Monday, November 19, 2012

ANOTHER REASON I'M GLAD TO NOT BE AN ASSHOLE CHEF ANYMORE

'My roommate Angel Eyes comes in with all these bags of groceries.

“Are you going to make the dressing for us Thanksgiving?” she asks.
“Sure, I’d be glad to!”
“How about the gravy? Will you make the giblet gravy too?”She asks.
“OK. I’ll go get a turkey to cook, and make the giblet gravy.”
“You don’t have to get a turkey. T-Bird is cooking the turkey at her house” she says.
“Well, then Teresa should be making the giblet gravy” says I.
Angel Eyes looks at me all baffled.
She blinks twice--*blinkblink*-- and says:
“WHY?”
“Well” I say “Because you need the drippings to make turkey giblet gravy. And also the giblets, which come with the turkey.”
I said it with all the kindness in the world, but it still comes out with an edge.
Angel Eyes reaches into one of her grocery bags and pulls out a couple pouches of Chicken Gravy mix.
“Can you maybe” --*blinkblink*-- use this to make the turkey giblet gravy?” she asks.
I can’t help it. I reach into one of her bags and pull out a can of sweet potatoes.
“I don’t know Angel Eyes. Do you think you can use these to make green bean casserole?”
God, I feel like such a prick.
I’m so glad I’m not a chef any more.

Anyway, Thanksgiving morning comes and T-Bird brings the cooked turkey over so I can make giblet gravy. She had called two days before to find out how long to cook it.
"You got a whole turkey, yes?" I ask.
"Yes, a whole turkey" she says "Should I have gotten just a breast?"
"No, you did good. The whole turkey will have the giblets and the neckbone. They are either in the carcass, or sometimes they put them in the neck flap, in a little paper bag. Just take them out of the bag before you cook the bird."
"OK"

So T-Bird brings in the turkey on thanksgiving morning. Its a beautiful golden brown.
I drain the stock and grease off the pan.
I look in the pan. No Giblets
I look in the carcass. No Giblets.
I open up the neck flap. No giblets.
Hmm.
"Hey T-Bird, where are the giblets for this turkey?"
"Oh, I got them right here."
She reaches into her purse and pulls out a baggie with the giblets in it.
They are just as raw as a live cow, giblet juice in the bottom of the bag.
I can hardly believe it.
So in my best Pepe Le Pew voice I say
"Hoh-hoh-ho! and what ees thees my sweets? A courtship gesture? The raw giblets are so nice. so HOT. We can make the love now, yes?"



4 comments:

Anonymous said...

Ha Ha that is great! Good retort!

soubriquet said...

Don't feel bad about it Steve, you're a skilled man, an expert, and you served your time learning an art, a science.

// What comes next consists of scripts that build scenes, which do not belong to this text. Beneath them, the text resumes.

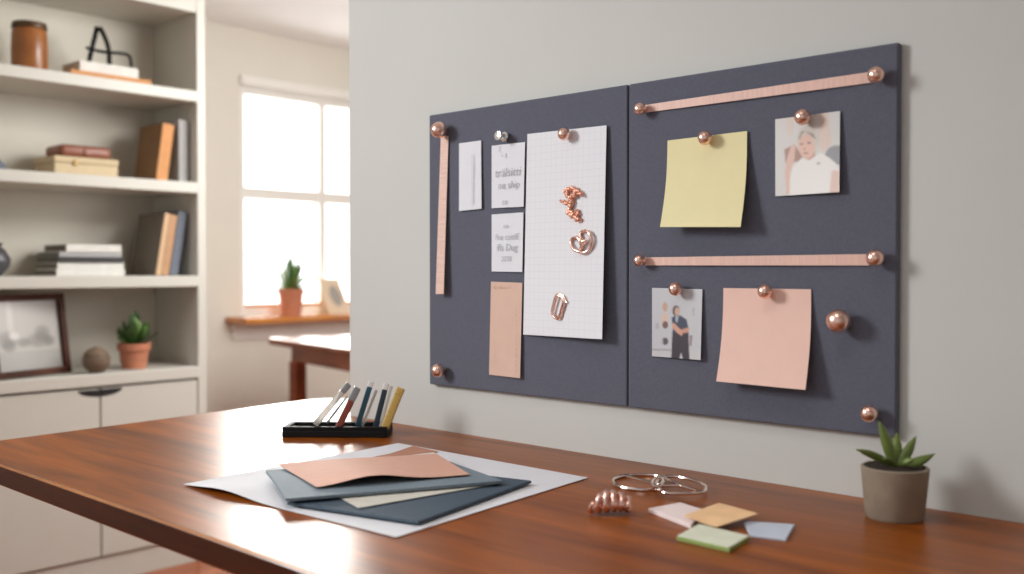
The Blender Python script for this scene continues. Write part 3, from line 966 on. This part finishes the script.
# two photo prints
def ell(s, t, cx, cy, rx, ry): return ((s - cx) / rx) ** 2 + ((t - cy) / ry) ** 2 < 1
def photo_white(s, t):
    x, y = 55 + 350 * s, 105 - 45 * s + (420 + 22 * s) * t
    c = (206, 202, 197)
    if inside([(110, 60), (160, 60), (150, 190), (120, 190)], x, y): c = (212, 196, 184)
    if inside([(290, 60), (340, 60), (360, 230), (320, 290), (290, 250)], x, y): c = (214, 192, 178)
    if ell(x, y, 390, 300, 62, 52): c = (132, 130, 132)
    if inside([(105, 270), (160, 240), (215, 330), (110, 345)], x, y): c = (158, 116, 96)
    if ell(x, y, 236, 225, 62, 84): c = (206, 196, 184)
    if inside([(222, 280), (268, 270), (276, 332), (214, 328)], x, y): c = (192, 142, 122)
    if ell(x, y, 226, 248, 46, 70): c = (218, 176, 156)
    if y < 215 + 0.5 * abs(x - 215) and ell(x, y, 236, 205, 62, 62) and not ell(x, y, 222, 246, 40, 58): c = (200, 190, 178)
    if inside([(182, 205), (196, 172), (216, 168), (196, 192), (188, 222)], x, y): c = (146, 126, 114)
    if inside([(216, 168), (262, 182), (278, 215), (258, 204), (238, 186)], x, y): c = (152, 134, 122)
    if ell(x, y, 198, 240, 11, 5) or ell(x, y, 238, 234, 11, 5): c = (128, 98, 88)
    if ell(x, y, 214, 266, 6, 6): c = (186, 134, 116)
    if ell(x, y, 221, 290, 14, 5): c = (170, 96, 88)
    if inside([(130, 525), (135, 430), (150, 365), (200, 315), (240, 328), (300, 288), (350, 315), (385, 345), (405, 390), (395, 520)], x, y): c = (226, 222, 217)
    if inside([(362, 385), (405, 385), (405, 510), (352, 505)], x, y): c = (214, 182, 166)
    if ell(x, y, 290, 346, 11, 6): c = (150, 140, 138)
    if inside([(140, 250), (165, 240), (160, 320), (135, 400), (133, 510), (118, 515), (108, 400), (115, 330)], x, y): c = (214, 174, 156)
    return c
def photo_dark(s, t):
    x, y = 72 + 298 * s, 80 + 10 * s + (410 + 10 * s) * t
    c = (196, 196, 200)
    if y > 452: c = (200, 198, 200)
    if 448 < y < 454 and x < 195: c = (140, 136, 138)
    if ell(x, y, 150, 195, 15, 28): c = (200, 160, 138)
    if inside([(132, 235), (165, 235), (168, 318), (130, 300)], x, y): c = (218, 186, 168)
    if ell(x, y, 152, 302, 17, 22): c = (120, 90, 84)
    if ell(x, y, 152, 400, 19, 22): c = (92, 84, 92)
    if ell(x, y, 136, 405, 6, 14): c = (170, 166, 170)
    if inside([(312, 195), (328, 195), (326, 245), (314, 245)], x, y) and math.sin(y * .5) > -.2: c = (166, 162, 166)
    if inside([(298, 362), (318, 365), (312, 430), (302, 428)], x, y): c = (150, 132, 132)
    if inside([(95, 290), (112, 290), (116, 325), (92, 325)], x, y): c = (178, 174, 178)
    if ell(x, y, 216, 218, 22, 32): c = (98, 84, 78)
    if ell(x, y, 223, 222, 15, 26): c = (205, 166, 146)
    if inside([(195, 335), (292, 335), (302, 515), (262, 512), (250, 465), (240, 505), (190, 500)], x, y): c = (60, 50, 60)
    if inside([(190, 258), (215, 245), (245, 247), (280, 270), (292, 320), (285, 350), (200, 350), (195, 300)], x, y): c = (62, 68, 88)
    if inside([(212, 245), (232, 250), (225, 290), (214, 280)], x, y): c = (170, 176, 188)
    if inside([(190, 295), (205, 290), (235, 320), (262, 342), (252, 368), (225, 350), (195, 318)], x, y): c = (212, 160, 138)
    if inside([(285, 318), (300, 322), (292, 345), (258, 352), (240, 345), (250, 330)], x, y): c = (206, 152, 130)
    return c
def photo(label, corners, lift, ink):
    p = W((corners[0][0] + corners[1][0]) / 2, (corners[0][1] + corners[1][1]) / 2)
    t = thing('photo_print', label, 'photo', (p.x, FRONT, p.z), 'photo prints on the right board')
    picture('printed_sheet', wall_sheet(corners, lift), ink, 88, 116, 0.0005, (0, -1, 0), M['print'], t)
photo('photo print of a fair haired woman in a sleeveless white top', [(775.2, 119.3), (840, 111), (839.3, 192), (775.3, 196.3)], lambda s, t: 0.002 + 0.008 * s * t, photo_white)
photo('photo print of a standing woman in dark clothes with folded arms', [(652, 287.8), (702.3, 289.3), (700.6, 360), (652, 356.2)], lambda s, t: 0.002 + 0.006 * s * t, photo_dark)

# three copper ornaments on the squared sheet (stand just off it)
def clipmap(x0, y0, k):
    def f_(x, y, off=0.0):
        X_, Y_ = x0 + x / k, y0 + y / k
        s = (X_ - 525) / 79; tt = (Y_ - 130) / 207
        return W(X_, Y_, 0.0012 + 0.001 + 0.014 * s * (0.25 + tt) + 0.004 * tt + off)
    return f_
f_ = clipmap(545, 180, 7.17)
bm = bmesh.new()
for pth, rr in (([(150, 80), (175, 62), (215, 62), (245, 90), (262, 100)], 14), ([(200, 100), (190, 140), (180, 180), (185, 230), (215, 262), (245, 275)], 17),
                ([(115, 148), (145, 160), (175, 168)], 12), ([(150, 90), (165, 120), (190, 130)], 13), ([(160, 225), (185, 245)], 13), ([(225, 225), (235, 250)], 13), ([(215, 80), (205, 120)], 15)):
    P_ = smooth_path([f_(x, y, 0.005) for x, y in pth], 3)
    for p in P_:
        for q in range(3):
            bmesh.ops.create_icosphere(bm, subdivisions=2, radius=0.0031 * rr / 14 * random.uniform(.7, 1.15),
                matrix=Matrix.Translation(p + V((random.uniform(-1, 1), random.uniform(-.7, .9), random.uniform(-1, 1))) * 0.0028 * rr / 14))
o = obj('leafy_brooch', bm, M['copper_dull'], None, True)
md = o.modifiers.new('fuse', 'REMESH'); md.mode = 'VOXEL'; md.voxel_size = 0.0009; md.use_smooth_shade = True
tag(o, 'knobbly copper leaf brooch uppermost on the squared paper sheet', 'brooch', 'copper ornaments on the squared paper sheet')
pth = [(300, 425), (272, 440), (258, 415), (256, 380), (285, 364), (318, 382), (335, 435), (325, 492), (285, 520), (240, 512), (205, 495), (187, 452), (197, 420), (230, 414), (254, 440), (262, 475), (256, 500), (275, 460), (298, 432)]
P_ = smooth_path([f_(x, y, 0.0032 + 0.0045 * (0.5 + 0.5 * math.sin(i * 1.5))) for i, (x, y) in enumerate(pth)], 6)
tag(obj('looped_ring', tube(P_, 0.0031, 10), M['copper2'], None, True), 'copper double-looped ring clip in the middle of the squared sheet', 'clip', 'copper ornaments on the squared paper sheet')
f_ = clipmap(535, 280, 8.825)
pth = [(285, 200), (272, 185), (250, 140), (212, 122), (182, 145), (162, 210), (148, 280), (162, 322), (200, 345), (228, 335), (245, 280), (262, 205), (240, 150), (205, 140), (186, 180), (170, 240), (160, 290), (180, 325), (208, 325), (228, 260), (245, 195), (236, 165)]
P_ = smooth_path([f_(x, y, 0.0028 + 0.0022 * min(1, max(0, i - 10) / 3)) for i, (x, y) in enumerate(pth)], 6)
tag(obj('paper_clip', tube(P_, 0.0021, 8), M['copper2'], None, True), 'long oval copper paper clip lowest on the squared sheet', 'clip', 'copper ornaments on the squared paper sheet')

# ------------------------------------------------------------------ on the desk: sheets
def desk_sheet(name, label, pts, fn_z, m, th=0.0006, nu=20, nv=20, group='papers piled on the desk'):
    q = quad(*pts)
    def f3(s, t):
        p = q(s, t); return V((p.x, p.y, p.z + fn_z(s, t)))
    return tag(obj(name, sheet(f3, nu, nv, th, (0, 0, 1)), m, None, True), label, 'paper', group)
def bump(a, c, w): return math.exp(-((a - c) / w) ** 2)
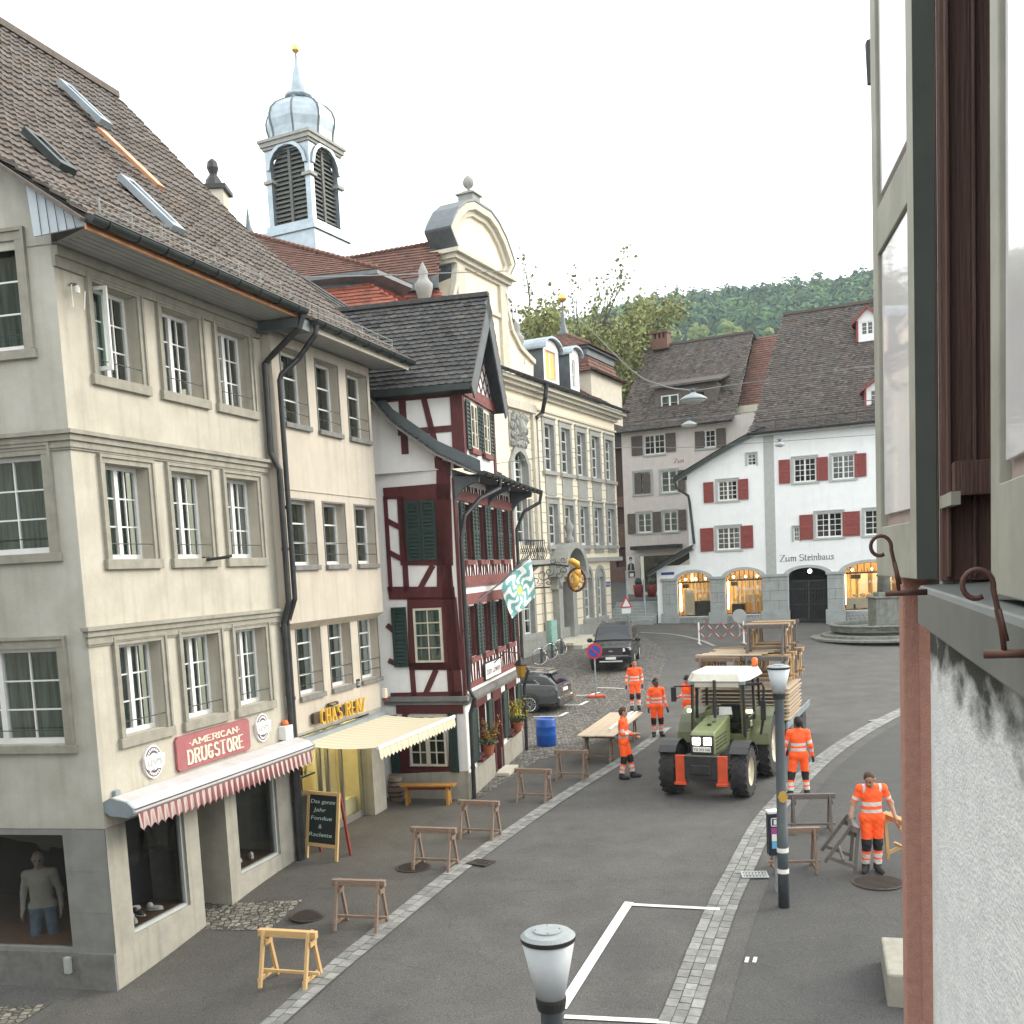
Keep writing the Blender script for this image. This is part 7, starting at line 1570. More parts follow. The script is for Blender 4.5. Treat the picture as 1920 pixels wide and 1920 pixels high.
wq=-1.6;a,b=FE.uz(1228,775,wq),FE.uz(1345,765,wq);w1e=(FE.uz(1240,773,wq),FE.uz(1272,738,wq));w2e=(FE.uz(1290,770,wq),FE.uz(1322,733,wq))
hh1=(w1e[0][0],w1e[1][0],w1e[0][1],w1e[1][1]);hh2=(w2e[0][0],w2e[1][0],w1e[0][1],w1e[1][1]);zt_=FE.uz(1228,731,wq)[1]
mb=MB();wallgrid(mb,FE,a[0],b[0],a[1],zt_,[hh1,hh2],w=wq,depth=.1);mb.quad(FE.pt(b[0],wq,a[1]),FE.pt(b[0],wq-3,a[1]),FE.pt(b[0],wq-3,zt_),FE.pt(b[0],wq,zt_));mb.quad(FE.pt(a[0],wq,a[1]),FE.pt(a[0],wq-3,a[1]),FE.pt(a[0],wq-3,zt_),FE.pt(a[0],wq,zt_));mb.build('dormer_wall',K['shbrown'],hE)
window(hE,FE,hh1,w=wq,depth=.05,leaves=2,rows=2,cols=1,back='curtainw',fr=.09);window(hE,FE,hh2,w=wq,depth=.05,leaves=2,rows=2,cols=1,back='darkroom',fr=.09,fm=K['shbrown'])
mb=MB();mb.prism([FE.pt(a[0]-.3,wq+.5,zt_+.0),FE.pt(b[0]+.4,wq+.5,zt_+.0),FE.pt(b[0]+.4,wq-4.2,zt_+1.3),FE.pt(a[0]-.3,wq-4.2,zt_+1.3)],[FE.pt(a[0]-.3,wq+.5,zt_+.14),FE.pt(b[0]+.4,wq+.5,zt_+.14),FE.pt(b[0]+.4,wq-4.2,zt_+1.44),FE.pt(a[0]-.3,wq-4.2,zt_+1.44)]);mb.build('dormer_roof',K['tile_old'],hE)
P=FE.pt(FE.uz(1240,645,-6.5)[0],-6.5,zrE-.3);mb=MB();mb.box(-.62,.62,-.45,.45,0,.75,T=lambda x,y,z:P+FE.d*x+FE.n*y+Vector((0,0,z)));
for x in (-.5,-.17,.17,.5):mb.box(x-.1,x+.1,-.4,.4,.75,1.15,T=lambda a,y,z:P+FE.d*a+FE.n*y+Vector((0,0,z)))
mb.box(-.66,.66,-.5,.5,1.15,1.25,T=lambda x,y,z:P+FE.d*x+FE.n*y+Vector((0,0,z)));mb.build('chimney',K['tile_rb'],hE)
u,z=FE.uz(1186,1056);t=thing('portrait_sign','black and white poster of a man in a suit outside the pink house shop','poster',FE.pt(u,.3,z))
mb=MB();fbox(mb,FE,u-.28,u+.30,.3,.34,z-.5,z+.5);mb.build('panel',K['white'],t);mb=MB();fpoly(mb,FE,[(u-.26,z-.5),(u+.28,z-.5),(u+.24,z-.08),(u+.06,z+.03),(u-.05,z+.03),(u-.22,z-.1)],.34,.345);mb.lathe([(.13,0),(.13,.005)],n=14,T=lambda x,y,q:FE.pt(u+x,.35+q,z+.33+y));mb.build('figure',K['black'],t)
mb=MB();mb.lathe([(.095,0),(.095,.006)],n=14,T=lambda x,y,q:FE.pt(u+x*.9,.352+q,z+.2+y*1.4));fpoly(mb,FE,[(u-.05,z-.5),(u+.04,z-.5),(u+.05,z-.0),(u-.04,z)],.345,.35);mb.build('face',K['sillg'],t)
mb=MB();fbox(mb,FE,u-.2,u+.28,.3,.36,z-1.0,z-.56);o=mb.build('lower_box',K['black'],t);mb=MB();fbox(mb,FE,u-.1,u+.2,.36,.365,z-.95,z-.7);mb.build('lower_label',K['white'],t)
# ================================================================ G: narrow dark wooden house between hall and pink house
P=at(1160,1000,80);FG=Fac(P,vdir(-2600));FG.d=FG.d if FG.d.x > 0 else -FG.d
t=thing('wooden_house','narrow dark reddish wooden house in the gap behind the town hall','house',P)
K['dkwood']=mat('dark_red_boards',(.075,.04,.034),.85,(.05,.03,.026),3,stretch=(5,5,.4));K['dkwood2']=mat('brown_shingled_wall',(.16,.09,.07),.85,(.11,.07,.055),3)
mb=MB();zr=FG.uz(1160,842)[1];wallgrid(mb,FG,-2.5,2.2,0,zr-3.6,[(-.3,.5,5,6.5),(-.3,.5,8.3,9.6)],depth=.2);mb.build('wall',K['dkwood2'],t);mb=MB();mb.quad(*[FG.pt(u,-.02,z) for u,z in ((-2.5,zr-3.6),(2.2,zr-3.6),(2.2,zr),(-2.5,zr))]);mb.quad(*[FG.pt(u,-.2,z) for u,z in ((-.3,5),(.5,5),(.5,9.6),(-.3,9.6))]);mb.build('gable',K['dkwood'],t)
mb=MB();fbox(mb,FG,-2.6,2.3,-6,.4,zr,zr+.12);tiles(mb,FG.pt(-2.6,.4,zr+.1),FG.d,FG.pt(0,-3,zr+2.5)-FG.pt(0,.4,zr+.1),[(0,0),(4.8,0),(4.8,3.5),(0,3.5)],.2,.2,cs=.3);mb.build('roof',K['tile_old'],t)
# lane wall, steps and planting
def gpt(px,py,Y):return at(px,py,Y)
t=thing('lane_steps','grey stone steps beside the white house at the foot of the lane','steps',FF.pt(uL2-1,0,1.5))
for k in range(7):mb=MB();mb.box(-3.2-.0*k,-.1,-.4-.38*(k+1),-.4-.38*k,.6,1.62+.17*(k+1),T=lambda x,y,z:FF.pt(uL2+x,y+1.2,z));mb.build('step',K['ashlar'],t)
P=FE.pt(eu(1200,1110),1.2,0)
for px,lab in ((1197,'left red and black chair cover outside the lane shop'),(1222,'right red and black chair cover outside the lane shop')):
    q_=at(px,1103,71.0);t=thing('red_planter',lab.replace('chair cover','planter'),'planter',q_)
    mb=MB();mb.lathe([(.28,-.6),(.36,.2),(.34,.25)],(q_.x,q_.y,q_.z),14);mb.build('pot',K['shred'],t,smooth=True);mb=MB();mb.blob((q_.x,q_.y,q_.z+.42),(.26,.26,.3),12,8,jit=.1);mb.build('shrub',K['dkgreen'],t)
# ================================================================ own house on the right: wall, sill, shutters
FH=Fac((.297*Vector(vdir(1530)).normalized().y,-.297*Vector(vdir(1530)).normalized().x),vdir(1530),towards=(-1,.1))
hH=thing('corner_facade','white roughcast house wall with pink corner strip close on the right','house',FH.pt(1,0,0))
K['rough']=mat('white_roughcast',(.80,.82,.84),.95,(.68,.70,.72),22,bump=.4,bsc=120,dirt=.12,dcol=(.42,.43,.43),stretch=(1,.3,1));K['pinkst']=mat('pink_painted_roughcast',(.50,.27,.215),.92,(.42,.22,.18),40,bump=.6,bsc=260)
K['ownsill']=mat('grey_sheet_sill',(.15,.165,.165),.5,(.21,.225,.22),3.0,metal=.35,dirt=.4,dcol=(.26,.27,.25))
def soot_mat():
    m=K['rough'].copy();m.name='sooty_roughcast';N=m.node_tree.nodes;L=m.node_tree.links;b=N['Principled BSDF'];src=b.inputs['Base Color'].links[0].from_socket
    g=N.new('ShaderNodeNewGeometry');sx=N.new('ShaderNodeSeparateXYZ');L.new(g.outputs['Position'],sx.inputs[0]);n=N.new('ShaderNodeTexNoise');n.inputs['Scale'].default_value=16;n.inputs['Detail'].default_value=9;m_=N.new('ShaderNodeMapping');m_.inputs['Scale'].default_value=(1,.25,1);L.new(g.outputs['Position'],m_.inputs[0]);L.new(m_.outputs[0],n.inputs[0])
    a=N.new('ShaderNodeMath');a.operation='MULTIPLY_ADD';a.inputs[1].default_value=.30;L.new(n.outputs[0],a.inputs[0]);L.new(sx.outputs['Z'],a.inputs[2])
    r=N.new('ShaderNodeMapRange');r.inputs[1].default_value=5.09;r.inputs[2].default_value=5.20;L.new(a.outputs[0],r.inputs[0]);x=N.new('ShaderNodeMix');x.data_type='RGBA';L.new(r.outputs[0],x.inputs[0]);L.new(src,x.inputs[6]);x.inputs[7].default_value=(.05,.055,.05,1);L.new(x.outputs[2],b.inputs['Base Color']);return m
K['rough2']=soot_mat()
opn=(1.10,2.79,5.15,7.0)
mb=MB();mb.quad(*[FH.pt(u,0,z) for u,z in ((-16,-.8),(-1.5,-.8),(-1.5,9.5),(-16,9.5))],m=1);mb.quad(FH.pt(-16,0,-.8),FH.pt(-16,-8,-.8),FH.pt(-16,-8,9.5),FH.pt(-16,0,9.5),1);mb.quad(FH.pt(-16,.5,9.5),FH.pt(3.2,.0,9.5),FH.pt(3.2,-8,9.6),FH.pt(-16,-8,9.6),1);wallgrid(mb,FH,-1.5,3.05,-.8,9.5,[opn],depth=.35,m=0,mr=1);mb.build('wall',[K['rough2'],K['rough']],hH)  # long stretch behind the camera is unseen, added for the window reflections
mb=MB();fbox(mb,FH,3.05,3.18,-.25,.069,-.8,5.235);mb.prism([FH.pt(3.01,-.02,-.8),FH.pt(3.05,.03,-.8),FH.pt(3.05,-.02,-.8)],[FH.pt(3.01,-.02,5.2),FH.pt(3.05,.03,5.2),FH.pt(3.05,-.02,5.2)]);mb.build('pink_corner',K['pinkst'],hH,bevel=.006)
mb=MB();mb.quad(FH.pt(3.18,-.25,-.8),FH.pt(3.18,-8,-.8),FH.pt(3.18,-8,9.5),FH.pt(3.18,-.25,9.5));mb.quad(FH.pt(3.05,.0,5.24),FH.pt(3.18,-.25,5.24),FH.pt(3.18,-.25,9.5),FH.pt(3.05,0,9.5));mb.build('end_wall',K['rough'],hH)
zs1=5.207;mb=MB();T=FH.pt
mb.prism([T(.4,-.3,zs1-.02),T(.4,.045,zs1-.0),T(.4,.052,zs1-.012),T(.4,.052,zs1-.105),T(.4,-.3,zs1-.105)],[T(2.79,-.3,zs1+.012),T(2.79,.045,zs1),T(2.79,.052,zs1-.012),T(2.79,.052,zs1-.098),T(2.79,-.3,zs1-.098)]);mb.build('window_sill',K['ownsill'],hH,bevel=.004)
K['reveal']=mat('brown_window_wood',(.12,.062,.05),.6,(.08,.042,.034),3,stretch=(14,14,.5),bump=.25,bsc=12,dirt=.25,dcol=(.30,.20,.16))
mb=MB()
for w0,w1,u0 in ((-.36,-.12,2.70),(-.12,-.07,2.725),(-.07,-.001,2.745)):fbox(mb,FH,u0,2.85,w0,w1,zs1+.01,7.0)
for w0 in (-.072,-.015):fbox(mb,FH,2.71,2.77,w0-.004,w0+.004,zs1+.02,7.0)
fbox(mb,FH,2.66,2.72,-.10,-.02,5.42,5.5);fbox(mb,FH,2.66,2.72,-.10,-.02,6.66,6.78);fbox(mb,FH,2.79,2.86,.001,.004,zs1+.01,7.0);mb.build('window_jamb',K['reveal'],hH,bevel=.003)
mb=MB();mb.quad(T(1.1,-.34,5.1),T(2.76,-.34,5.1),T(2.76,-.34,7),T(1.1,-.34,7));mb.build('room_dark',K['darkroom'],hH)
K['leaf']=mat('weathered_sage_shutter',(.40,.40,.345),.6,(.31,.315,.27),5,dirt=.3,dcol=(.14,.15,.125));K['leafed']=mat('dark_sage_edge',(.075,.092,.082),.6,(.095,.11,.10),6)
K['panel']=mat('lilac_white_panel',(.78,.77,.82),.28,(.70,.69,.75),3,coat=.6);K['groove']=mat('pinkish_bare_groove',(.42,.34,.33),.7,(.35,.28,.27),8)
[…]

It's like expecting a musician to perform with a kid's plastic guitar, asking a poet to write Wal-Mart greeting cards, sending a sailor to sea without charts, asking a chef to use factory-made sauces.

Just below this comment box, it says 'Please prove you're not a robot'.
And you're not a robot. Being treated as a kitchen imbecile, quite rightly triggered your snark.
She probably had no idea what she did wrong, and it's true that chefs are often assholes. But you know. Chefs earn their chrome-steel assholes, whereas most of us just come with the cheap factory item, ready fitted.

Have a happy thanksgiving, Steve.

flask said...

you don;t even have to be an expert to get this.

they might as well ask you to make gravy from toast.

i know poodles that know that.

bulletholes said...

I came home today and there are 3 cans of whip topping in the fridge. Sitting on top of the fridge is a 300 dollar professional model KitchenAid mixer that can make fresh whipped cream in about 2 minutes. My head wants to explode.